Principal of troubled school on paid leave

By John Lewis of the Otago Daily Times

Rotary Park School principal Carmel Casey has been at the centre of allegations of incompetent teaching practices and staff bullying. She's now on paid leave.  Photo / Gerard O'Brien
Rotary Park School principal Carmel Casey has been at the centre of allegations of incompetent teaching practices and staff bullying. She's now on paid leave. Photo / Gerard O'Brien

Rotary Park School principal Carmel Casey has gone on paid leave until further notice.

Mrs Casey requested leave last week and was granted it, Cleave Hay, the commissioner steering the school through troubled waters, said. She left at the end of the following day, just one day before the end of the first school term.

Her leave was "discretionary leave as allowed for in her employment agreement", Mr Hay said.

Parents were informed in a newsletter last Wednesday.

Mrs Casey has been at the centre of allegations of incompetent teaching practices and staff bullying. Matters came to a head at the start of this year when parents and staff learnt she was returning to the school after six months' leave.

On the first day of school, some parents staged a protest march and withdrew their children.

One teacher was granted unpaid leave for the first term.

The roll, which was about 60 last year, dropped to 31 at the start of this year and dropped again to 21.

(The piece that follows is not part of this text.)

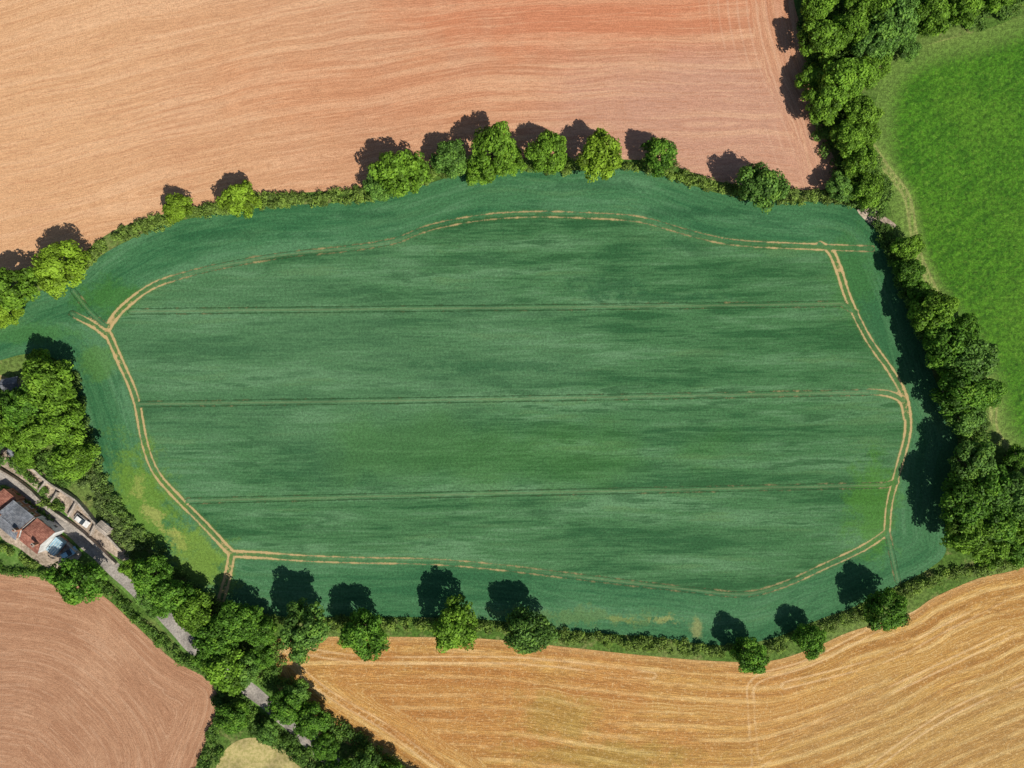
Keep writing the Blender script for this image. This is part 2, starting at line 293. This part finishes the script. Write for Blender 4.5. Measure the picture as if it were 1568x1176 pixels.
sheet('gravel_yard',[(-60,650),(0,680),(40,702),(90,745),(150,800),(195,845),(188,858),(140,825),(100,785),(60,752),(0,712),(-60,665)],.02,M_gv)
sheet('garden_lawn',[(-60,780),(0,790),(30,840),(70,860),(60,875),(0,868),(-60,860)],.02,M_lawn)
sheet('garden_patio',[(0,772),(20,768),(60,800),(110,835),(125,850),(100,868),(70,868),(30,840),(0,820)],.03,M_gv)
sheet('bare_patch',[(-30,572),(12,578),(35,600),(20,612),(-30,606)],.02,M_dry)
sheet('dry_paddock',[(332,1210),(338,1160),(362,1135),(395,1130),(430,1145),(455,1170),(500,1230),(420,1300)],.03,M_dry)
sheet('bare_gateway',[(1312,322),(1335,318),(1352,330),(1372,345),(1358,352),(1338,348)],.075,M_gv)
# ------------------------------------------------------------ foliage
def leaf_mat():
    g=G('foliage',.6,.2)
    tint=g.attr('tint'); oc=g.n('ShaderNodeObjectInfo',out='Color')
    c=g.bright(oc,g.sm(tint,.05,.95,.45,1.6)); c=g.mix(g.ma('MULTIPLY',g.sm(tint,.50,1.0),.45),c,(.26,.37,.04))
    g.col(c)
    tr=g.n('ShaderNodeBsdfTranslucent',{},{'Color':c}); ms=g.n('ShaderNodeMixShader',{},{0:.30,1:g.b.outputs[0],2:tr})
    out=g.nt.nodes['Material Output']; g.nt.links.new(ms,out.inputs['Surface']); return g.m
M_leaf=leaf_mat(); M_bark=simple('bark',(.09,.07,.05),(.17,.13,.10),3.0)
def leaves(cent,rad,sq,dens,size,down=-.25):
    C,T,Nn=[],[],[]
    for c,r,s in zip(cent,rad,sq):
        n=max(8,int(dens*r*r)); d=rng.normal(size=(n*2,3)); d/=np.linalg.norm(d,axis=1)[:,None]; d=d[d[:,2]>down][:n]
        rr=r*(1-.45*rng.random(len(d))**2)*(1+.16*np.sin(d[:,0]*7+c[0])*np.cos(d[:,1]*6+c[1]))
        C.append(c+d*rr[:,None]*np.array([1,1,s])); Nn.append(d)
        T.append(np.clip(rng.normal(.5,.17,len(d))+rng.normal(0,.16),0,1))
    C=np.vstack(C); Nn=np.vstack(Nn); T=np.concatenate(T); n=len(C)
    nr=Nn+rng.normal(0,.45,(n,3)); nr[:,2]+=.30; nr/=np.linalg.norm(nr,axis=1)[:,None]
    a=np.cross(nr,rng.normal(size=(n,3))); a/=np.linalg.norm(a,axis=1)[:,None]; b=np.cross(nr,a)
    s=size*(.6+.8*rng.random(n))[:,None]; a=a*s; b=b*s*.75
    k=nr*s*.25
    V=np.stack([C-a,C-b*.9+k,C+a,C+b*.9+k],1).reshape(-1,3); F=np.arange(4*n).reshape(-1,4)
    return V,F,np.repeat(T,4)
def limb(p0,p1,r0,r1,k=7):
    p0=np.array(p0,float);p1=np.array(p1,float); ax=p1-p0; ax/=np.linalg.norm(ax); a=np.cross(ax,[.3,1,.2]); a/=np.linalg.norm(a); b=np.cross(ax,a)
    th=np.linspace(0,2*np.pi,k,endpoint=False); ring=lambda p,r:p+np.outer(np.cos(th),a)*r+np.outer(np.sin(th),b)*r
    V=np.vstack([ring(p0,r0),ring((p0+p1)/2+rng.normal(0,.08,3),(r0+r1)/2),ring(p1,r1)])
    F=[[j*k+i,j*k+(i+1)%k,(j+1)*k+(i+1)%k,(j+1)*k+i] for j in range(2) for i in range(k)]; return V,np.array(F)
def tree_mesh(i,kind):
    R=5.3; ph=rng.random(4)*6.28
    cents,rads,sqs=[],[],[]
    npf=46 if kind==0 else 62
    for k in range(npf):
        z=rng.uniform(-.35,1.0) if k>6 else 1-.08*k; th=k*2.39996+rng.normal(0,.25); rr=math.sqrt(max(0,1-z*z)) if z>0 else (1+.3*z)
        out=1+.13*math.sin(2*th+ph[0])+.10*math.sin(3*th+ph[1])+.07*math.sin(5*th+ph[2])
        q=rng.uniform(.72,1.0) if kind==0 else rng.uniform(.62,1.05)
        cents.append((R*rr*q*out*math.cos(th)*.86,R*rr*q*out*math.sin(th)*.86,6.0+z*3.7*rng.uniform(.85,1.08)))
        rads.append(rng.uniform(1.0,1.75) if kind==0 else rng.uniform(.75,1.4)); sqs.append(rng.uniform(.7,.95))
    V,F,T=leaves(np.array(cents),rads,sqs,80,.28)
    fm=[0]*len(F); Vs=[V];Fs=[F];Ts=[T]; off=len(V)
    segs=[((0,0,0),(0,0,3.2),.42,.30),((0,0,3.2),(.2,.1,7.5),.30,.12)]
    for k in range(6):
        th=k*1.05+ph[3]; segs.append(((0,0,2.6+.35*k),(3.4*math.cos(th),3.4*math.sin(th),5.2+.5*k),.17,.05))
    for s in segs:
        v,f=limb(*s); Vs.append(v);Fs.append(f+off);Ts.append(np.full(len(v),.5)); off+=len(v); fm+= [1]*len(f)
    me=mesh_from('tree_mesh_%d'%i,np.vstack(Vs),np.vstack(Fs),[M_leaf,M_bark],fm); attr_f(me,'tint',np.concatenate(Ts)); return me
protos=[tree_mesh(i,i%2) for i in range(9)]
cols=[(.105,.250,.024),(.155,.305,.026),(.085,.212,.030),(.125,.262,.044),(.215,.350,.026)]
cnt=0
def tree(px,py,dpx,name='oak_tree',ci=None,hf=1.0,lean=1):
    global cnt
    D=dpx/S*1.04; s=D/12.6; hc=6.4*s*hf
    p=P(px,py)*(1-hc/H)
    o=obj(name,protos[cnt%len(protos)]); cnt+=1
    o.location=(p[0],p[1],0); o.rotation_euler=(rng.normal(0,.03),rng.normal(0,.03),rng.random()*6.28)
    o.scale=(s*rng.uniform(.95,1.07),s*rng.uniform(.95,1.07),s*hf)
    c=np.array(cols[int(rng.integers(4))] if ci is None else cols[ci])*rng.uniform(.88,1.12); o.color=(*c,1)
    return o
for a in [(272,318,52,4),(368,306,66,4),(92,408,84,4),(20,440,84,1),(12,478,50,4),(612,265,88,1),(690,243,62,3),(757,232,88,1),(838,236,74,1),(918,240,78,4),(1010,237,64,0),(1168,288,80,3),
          (467,960,94,3),(558,970,80,0),(697,957,84,1),(812,968,80,3),(1148,1005,64,0),(1240,980,54,0),(1357,935,72,0)]:
    tree(a[0],a[1],a[2],'oak_tree',a[3],1.0)
for a in [(640,262,46),(735,262,50),(782,245,50),(580,285,50),(1287,287,48),(1328,292,56),(1258,62,76),(1250,15,50),(1302,45,66),(1345,60,74),(1286,128,84),(1258,165,62),(1318,175,60),(1300,215,62),(1322,110,56),(1318,248,60),(1372,30,74),(1425,22,70),(1478,12,62),(1262,-20,70),(1320,-10,70),(1530,-6,56),(1240,120,46),(1350,18,66),(1345,100,48),(1325,205,48),(1390,75,40),(1400,-40,80),(1460,-45,80),(1385,2,50),(1600,-30,70)]:
    tree(*a,'ash_tree',int(rng.choice([1,1,1,3])),.95)
for a in [(1390,378,50),(1392,415,50),(1428,478,76),(1448,530,78),(1482,550,84),(1468,600,88),(1500,605,66),(1440,500,60),(1475,640,58),(1488,708,76),(1475,768,84),(1508,745,80),(1548,758,78),(1482,812,78),(1522,800,80),(1562,800,66),(1515,838,64),(1556,700,44),(1558,835,56),(1610,760,80),(1620,820,80),(1480,500,46),(1455,565,56),(1405,445,44)]:
    tree(*a,'ash_tree',int(rng.choice([0,1,0,3])),1.0)
for a in [(75,588,88),(35,622,70),(98,650,78),(55,668,70),(110,704,70),(18,668,48),(60,556,44),(40,700,40),(-30,640,80),(-20,700,60)]:
    tree(*a,'ash_tree',int(rng.choice([0,1,1,3])),1.0)
for a in [(122,890,82),(232,882,66),(262,912,76),(296,938,68),(328,978,72),(362,952,74),(398,968,56),(345,1022,76),(376,1026,56),(400,1005,44),(358,1098,56),(438,1082,64),(476,1102,58),(408,1122,40),(500,1145,46),(560,1172,54),(590,1185,50),(235,915,50),(205,870,40),(455,1062,46),(325,1005,60),(240,935,30),(640,1240,70),(520,1190,60)]:
    tree(*a,'ash_tree',int(rng.choice([0,1,0,3])),.92)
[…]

Asked how parents and staff had reacted to Mrs Casey going on leave, Mr Hay said he did not want to comment. However, he said the mood among staff had been "very professional" throughout the first term and remained so last week.

Mr Hay said he said he did not know how long Mrs Casey might be on leave but expected it would be some weeks.

What happened next depended on two factors, he said - whether Education Minister Hekia Parata decided to close the school or not, and the results of an independent investigation being carried out into the allegations against Mrs Casey.

Mr Hay has written to Mrs Parata recommending the school be considered for closure because of low pupil numbers and community submissions were called for.

Mrs Parata had not yet made her decision, he said.

The investigation report, which Mr Hay expected would contain recommendations which "he and legal advisers would consider and act upon if necessary", could be completed this week.